══ Recorded data
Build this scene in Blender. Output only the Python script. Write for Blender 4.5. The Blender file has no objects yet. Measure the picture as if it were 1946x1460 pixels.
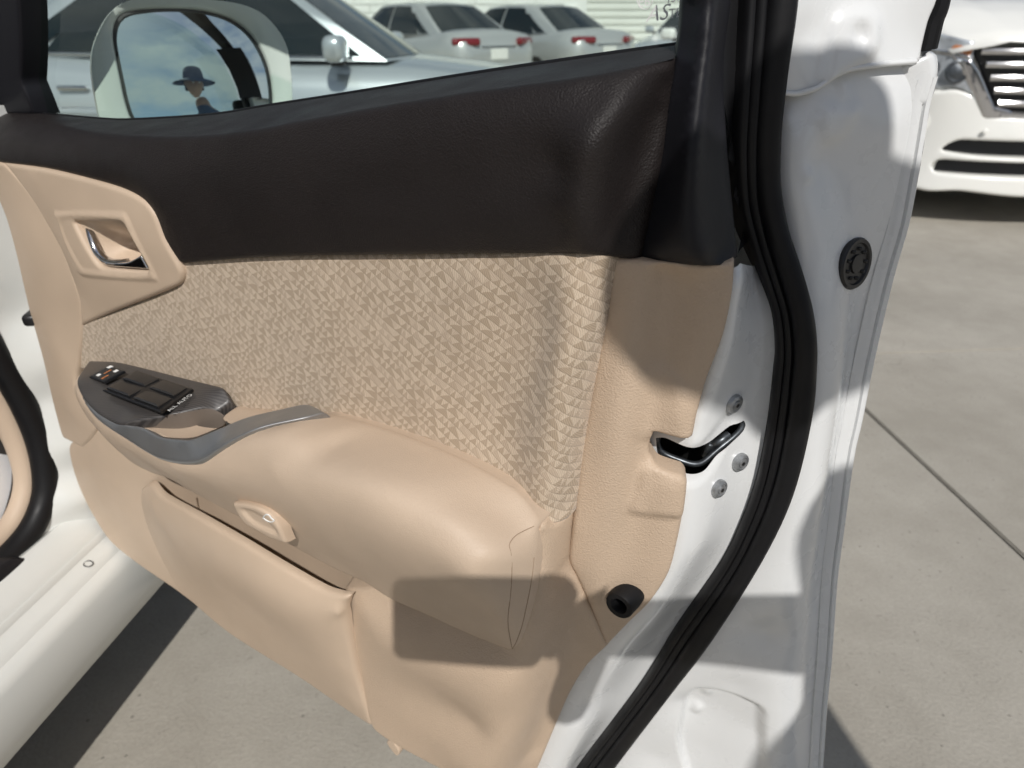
import bpy, bmesh, math, random
import numpy as np
from mathutils import Vector, Matrix, Euler
from mathutils.geometry import delaunay_2d_cdt
from mathutils.bvhtree import BVHTree

R = math.radians
scene = bpy.context.scene
COL = scene.collection
random.seed(7)

# ------------------------------------------------------------------ camera
cam_d = bpy.data.cameras.new("camera")
cam = bpy.data.objects.new("camera", cam_d)
COL.objects.link(cam)
cam.location = (0, 0, 1.10)
cam.rotation_euler = (R(90 - 27), 0, 0)
cam_d.sensor_width = 36
cam_d.lens = 36 * 1347 / 1946
cam_d.clip_start = 0.01
cam_d.clip_end = 400
cam_d.dof.use_dof = True
cam_d.dof.focus_distance = 0.62
cam_d.dof.aperture_fstop = 7.0
scene.camera = cam

# ------------------------------------------------------------------ sky and sun
SUN_EL, SUN_AZ_TRAVEL = R(42.9), R(-10.43)          # azimuth the rays travel towards, from +Y to +X
world = bpy.data.worlds.new("World")
scene.world = world
world.use_nodes = True
wn, wl = world.node_tree.nodes, world.node_tree.links
wn.clear()
out = wn.new("ShaderNodeOutputWorld")
bg = wn.new("ShaderNodeBackground")
sky = wn.new("ShaderNodeTexSky")
sky.sky_type = 'NISHITA'
sky.sun_disc = False
sky.sun_elevation = SUN_EL
sky.sun_rotation = SUN_AZ_TRAVEL + math.pi
sky.air_density = 1.0
sky.dust_density = 0.6
tc = wn.new("ShaderNodeTexCoord")
mp = wn.new("ShaderNodeMapping"); mp.inputs['Scale'].default_value = (1.0, 1.0, 2.2)
ns = wn.new("ShaderNodeTexNoise"); ns.inputs['Scale'].default_value = 2.6
ns.inputs['Detail'].default_value = 9; ns.inputs['Roughness'].default_value = 0.62
cr = wn.new("ShaderNodeValToRGB")
cr.color_ramp.elements[0].position = 0.44; cr.color_ramp.elements[1].position = 0.62
mx = wn.new("ShaderNodeMixRGB"); mx.inputs['Color2'].default_value = (8.6, 8.8, 9.2, 1)
wl.new(tc.outputs['Generated'], mp.inputs['Vector'])
wl.new(mp.outputs['Vector'], ns.inputs['Vector'])
wl.new(ns.outputs['Fac'], cr.inputs['Fac'])
wl.new(cr.outputs['Color'], mx.inputs['Fac'])
wl.new(sky.outputs['Color'], mx.inputs['Color1'])
wl.new(mx.outputs['Color'], bg.inputs['Color'])
bg.inputs['Strength'].default_value = 0.055
wl.new(bg.outputs[0], out.inputs[0])

sun_d = bpy.data.lights.new("sun", 'SUN')
sun = bpy.data.objects.new("sun", sun_d)
COL.objects.link(sun)
sun_d.energy = 3.5
sun_d.angle = R(0.6)
sun_d.color = (1.0, 0.965, 0.92)
ray_dir = Vector((math.cos(SUN_EL) * math.sin(SUN_AZ_TRAVEL), math.cos(SUN_EL) * math.cos(SUN_AZ_TRAVEL), -math.sin(SUN_EL)))
sun.rotation_euler = ray_dir.to_track_quat('-Z', 'Y').to_euler()
sun.location = (-ray_dir) * 30

vs = scene.view_settings
vs.view_transform = 'Standard'
vs.look = 'None'
vs.exposure = 0.06
vs.gamma = 1.0
scene.display_settings.display_device = 'sRGB'
cy = scene.cycles
cy.use_denoising = True
cy.max_bounces = 6
cy.diffuse_bounces = 3
cy.glossy_bounces = 4
cy.use_adaptive_sampling = True
cy.adaptive_threshold = 0.04
cy.transparent_max_bounces = 12
cy.sample_clamp_indirect = 6
cy.blur_glossy = 0.3

# ------------------------------------------------------------------ materials
MATS = {}
def nodes_of(name):
    m = bpy.data.materials.new(name)
    m.use_nodes = True
    nt = m.node_tree
    return m, nt.nodes, nt.links, nt.nodes["Principled BSDF"]

def mat(name, col, rough=0.5, metal=0.0, coat=0.0, spec=0.5, vary=0.0, vscale=8.0, grain=None, emit=None, aniso=0.0, sheen=0.0, trans=0.0, rvary=0.0):
    """plain procedural surface: base colour with slow variation, optional list of grains (kind, scale, strength, distance)"""
    m, n, l, b = nodes_of(name)
    b.inputs['Base Color'].default_value = (*col, 1)
    b.inputs['Roughness'].default_value = rough
    b.inputs['Metallic'].default_value = metal
    b.inputs['Coat Weight'].default_value = coat
    b.inputs['Coat Roughness'].default_value = 0.04
    b.inputs['Specular IOR Level'].default_value = spec
    b.inputs['Sheen Weight'].default_value = sheen
    b.inputs['Transmission Weight'].default_value = trans
    t = n.new("ShaderNodeTexCoord")
    if vary:
        ns = n.new("ShaderNodeTexNoise"); ns.inputs['Scale'].default_value = vscale; ns.inputs['Detail'].default_value = 6
        l.new(t.outputs['Object'], ns.inputs['Vector'])
        r = n.new("ShaderNodeMapRange"); r.inputs['From Min'].default_value = 0.3; r.inputs['From Max'].default_value = 0.7
        r.inputs['To Min'].default_value = 1 - vary; r.inputs['To Max'].default_value = 1 + vary
        l.new(ns.outputs['Fac'], r.inputs['Value'])
        mm = n.new("ShaderNodeVectorMath"); mm.operation = 'SCALE'; mm.inputs[0].default_value = col
        l.new(r.outputs[0], mm.inputs['Scale']); l.new(mm.outputs[0], b.inputs['Base Color'])
    if rvary:
        ns = n.new("ShaderNodeTexNoise"); ns.inputs['Scale'].default_value = 23; ns.inputs['Detail'].default_value = 8
        l.new(t.outputs['Object'], ns.inputs['Vector'])
        r = n.new("ShaderNodeMapRange"); r.inputs['From Min'].default_value = 0.35; r.inputs['From Max'].default_value = 0.65
        r.inputs['To Min'].default_value = max(0.0, rough - rvary); r.inputs['To Max'].default_value = rough + rvary
        l.new(ns.outputs['Fac'], r.inputs['Value']); l.new(r.outputs[0], b.inputs['Roughness'])
    prev = None
    for kind, sc, st, di in (grain or ()):
        if kind == 'leather':
            x = n.new("ShaderNodeTexVoronoi"); x.feature = 'F1'; x.inputs['Scale'].default_value = sc
            wv = n.new("ShaderNodeTexNoise"); wv.inputs['Scale'].default_value = sc * 0.35
            l.new(t.outputs['Object'], wv.inputs['Vector'])
            ad = n.new("ShaderNodeVectorMath"); ad.operation = 'MULTIPLY_ADD'
            ad.inputs[1].default_value = (1.6 / sc,) * 3
            l.new(wv.outputs['Color'], ad.inputs[0]); l.new(t.outputs['Object'], ad.inputs[2])
            l.new(ad.outputs[0], x.inputs['Vector']); o = x.outputs['Distance']
        else:
            x = n.new("ShaderNodeTexNoise"); x.inputs['Scale'].default_value = sc; x.inputs['Detail'].default_value = 4
            l.new(t.outputs['Object'], x.inputs['Vector']); o = x.outputs['Fac']
        bp = n.new("ShaderNodeBump"); bp.inputs['Strength'].default_value = st; bp.inputs['Distance'].default_value = di
        l.new(o, bp.inputs['Height'])
        if prev: l.new(prev.outputs[0], bp.inputs['Normal'])
        prev = bp
    if prev: l.new(prev.outputs[0], b.inputs['Normal'])
    if emit:
        b.inputs['Emission Color'].default_value = (*col, 1); b.inputs['Emission Strength'].default_value = emit
    MATS[name] = m
    return m

white = mat('white_paint', (0.69, 0.70, 0.70), 0.30, coat=0.6, vary=0.025, vscale=6, grain=[('noise', 420, 0.03, 0.001)], rvary=0.07)
pearl = mat('pearl_paint', (0.66, 0.67, 0.645), 0.25, coat=0.6, vary=0.02, vscale=4)
cream = mat('beige_plastic', (0.515, 0.395, 0.29), 0.52, spec=0.38, vary=0.05, vscale=9, grain=[('leather', 560, 0.5, 0.0009)], rvary=0.06)
leather = mat('beige_leather', (0.52, 0.407, 0.307), 0.56, spec=0.38, vary=0.06, vscale=7, grain=[('leather', 760, 0.3, 0.0006), ('noise', 30, 0.05, 0.01)], rvary=0.07)
smooth_b = mat('beige_smooth', (0.52, 0.405, 0.302), 0.52, spec=0.4, vary=0.04, vscale=11, grain=[('leather', 820, 0.2, 0.0005)], rvary=0.05)
dark = mat('dark_soft_plastic', (0.0145, 0.0115, 0.0112), 0.52, spec=0.30, vary=0.12, vscale=12, grain=[('leather', 640, 0.5, 0.0008)], rvary=0.06)
dark2 = mat('dark_garnish_plastic', (0.009, 0.009, 0.012), 0.5, spec=0.30, vary=0.08, vscale=14, grain=[('leather', 1100, 0.2, 0.0004)])
rubber = mat('black_rubber', (0.005, 0.005, 0.006), 0.55, spec=0.3, vary=0.15, vscale=20, grain=[('noise', 260, 0.06, 0.001)], rvary=0.1)
black = mat('black_plastic', (0.010, 0.010, 0.011), 0.38)
switchm = mat('switch_plastic', (0.016, 0.016, 0.017), 0.34)
taupe = mat('taupe_plastic', (0.13, 0.105, 0.085), 0.5, vary=0.06, vscale=14)
seamm = mat('seam_thread', (0.32, 0.235, 0.165), 0.8)
greyseam = mat('seam_sealer', (0.45, 0.46, 0.46), 0.6)
chrome = mat('chrome', (0.62, 0.62, 0.63), 0.09, metal=1.0)
satin = mat('satin_silver', (0.33, 0.335, 0.34), 0.40, metal=0.75, vary=0.05, vscale=30, rvary=0.05)
zinc = mat('zinc_bolt', (0.36, 0.37, 0.38), 0.38, metal=0.7, vary=0.2, vscale=200)
steel = mat('dark_steel', (0.10, 0.11, 0.12), 0.38, metal=0.8, vary=0.5, vscale=150)
grease = mat('latch_black', (0.008, 0.008, 0.008), 0.3, vary=0.5, vscale=180)
ink_w = mat('white_print', (0.75, 0.75, 0.73), 0.6)
amber = mat('amber_mark', (0.45, 0.16, 0.05), 0.5)
silver = mat('silver_paint', (0.56, 0.60, 0.63), 0.30, metal=0.55, coat=0.6, vary=0.02, vscale=3)
silver2 = mat('champagne_silver_paint', (0.58, 0.59, 0.58), 0.30, metal=0.5, coat=0.6, vary=0.02, vscale=3)
carwhite = mat('cream_white_paint', (0.80, 0.80, 0.76), 0.26, coat=0.6, vary=0.02, vscale=3)
carglass = mat('tinted_glass', (0.012, 0.018, 0.02), 0.05, spec=0.6)
redlens = mat('red_lens', (0.17, 0.008, 0.014), 0.14, coat=0.8)
clearlens = mat('clear_lens', (0.42, 0.45, 0.48), 0.10, metal=0.35, coat=0.8, vary=0.35, vscale=14)
tyre = mat('tyre_rubber', (0.018, 0.018, 0.018), 0.8)
alloy = mat('alloy_rim', (0.45, 0.46, 0.47), 0.3, metal=0.8)
wallm = mat('white_wall_cladding', (0.74, 0.75, 0.70), 0.6, vary=0.06, vscale=0.8)
blockm = mat('white_block_wall', (0.76, 0.77, 0.74), 0.8, vary=0.06, vscale=2, grain=[('noise', 30, 0.4, 0.02)])
paper = mat('white_paper', (0.82, 0.83, 0.85), 0.7)
carpet = mat('dark_carpet', (0.03, 0.024, 0.02), 0.95, grain=[('noise', 500, 0.6, 0.004)])
skin = mat('skin', (0.42, 0.235, 0.16), 0.5, vary=0.05, vscale=12)
navy = mat('navy_cloth', (0.012, 0.03, 0.10), 0.85, vary=0.15, vscale=9, grain=[('noise', 40, 0.4, 0.02)])
denim = mat('denim_cloth', (0.05, 0.07, 0.11), 0.9, vary=0.15, vscale=9)
hairm = mat('dark_hair', (0.012, 0.010, 0.009), 0.6)
barkm = mat('bark', (0.06, 0.045, 0.035), 0.9, vary=0.3, vscale=6)
seatm = mat('beige_seat_cloth', (0.45, 0.35, 0.25), 0.85, vary=0.06, vscale=20)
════
**Exercise instructions**
Leave out any pictures, please, and quote only the lines from the top of the data through the line that contains "random.seed(7)".

**Response to this exercise**
Build this scene in Blender. Output only the Python script. Write for Blender 4.5. The Blender file has no objects yet. Measure the picture as if it were 1946x1460 pixels.
import bpy, bmesh, math, random
import numpy as np
from mathutils import Vector, Matrix, Euler
from mathutils.geometry import delaunay_2d_cdt
from mathutils.bvhtree import BVHTree

R = math.radians
scene = bpy.context.scene
COL = scene.collection
random.seed(7)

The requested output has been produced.